If Gamal goes, the likely successor will be intelligence chief Omar Suleiman, the man rumored to be the young Mubarak's chief rival, or alternately, the future power behind Gamal's throne. Gamal's problem is that he has no military experience whatsoever, a liability for the prospective head of a regime whose coherence and internal legitimacy is based on nothing other than its symbiotic relationship with the military. Nonetheless, even if Gamal really were to leave for London and even if his father stepped down, or just decided not to run for president later this year, the Mubarak regime would not fall because in reality there is no Mubarak regime as such. Rather, it is a Free Officers regime, one that has lasted almost half a century, or dating back to the 1952 coup that deposed King Farouk. During that period, the regime has survived 3 wars with Israel and another in Yemen. And that's not all: almost as bad as Gamal abd-el Nasser's public humiliation after losing the six-day war in 1967 was the regional isolation imposed on Cairo after Anwar Sadat's peace treaty with Jerusalem. But the regime survived both, as well as Sadat's assassination and a subsequent civil war throughout the 1980s and 1990s with armed Islamists, many of whom went on to form the leadership of al Qaeda. A regime that has been tested under that kind of fire is unlikely to fold in the face of 50,000 protesters throwing rocks.

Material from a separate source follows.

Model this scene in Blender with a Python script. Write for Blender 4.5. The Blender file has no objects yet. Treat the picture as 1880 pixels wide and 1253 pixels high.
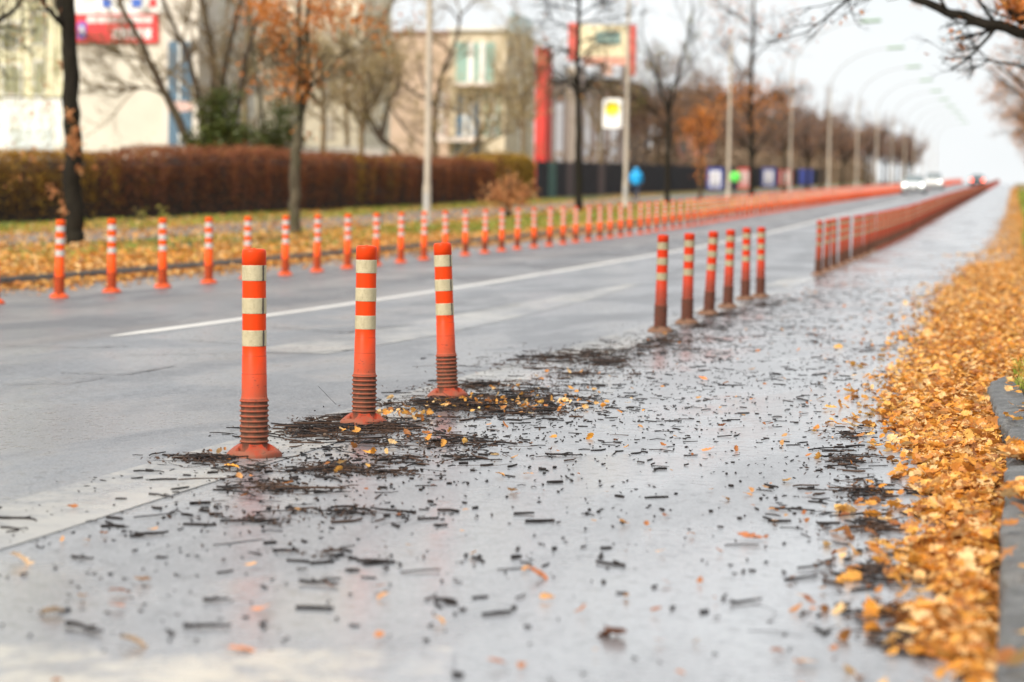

For all the excitement surrounding the demonstrations, it's worth remembering that the nominally docile Egyptian masses take to the streets with some regularity, especially when it involves food prices and living wages. More to the point, it is an unfortunate fact of modern Egyptian history that its people are often susceptible to ideological politics. For instance, Nasser led the country to disaster and yet compared to Sadat the peacemaker or Mubarak the stolid pharaoh who has kept the country stable, if static, it is Nasser who owns the affections of the Egyptian masses. That is to say, we don't know exactly what the protestors want. There are those who hate the regime because it jails and tortures bloggers and those who hate it because it won't make war on Israel. No doubt some of the young are just fed up they have never known another Egyptian ruler in their lifetimes. Some of the youth are democrats and others are decidedly not.
It is not always a good thing when people go to the streets; indeed the history of revolutionary action shows that people go to the streets to shed blood more often than they do to demand democratic reforms. Perhaps it is an appetite for activist politics that explains why so many Western observers are now captured by the moment. Otherwise, it would be hard to explain why it seems as if no one had learned from the failures of the Bush administration's freedom agenda—namely the Palestinian Authority elections that empowered Hamas—or could remember its successes. The Iraqis and Lebanese went to the streets, too, and our allies there are under pressure and ignored not only by the Obama administration, but also by a press corps and intelligentsia that mostly seems just fascinated by the spectacle of Arabs throwing themselves against a wall, regardless of the outcome.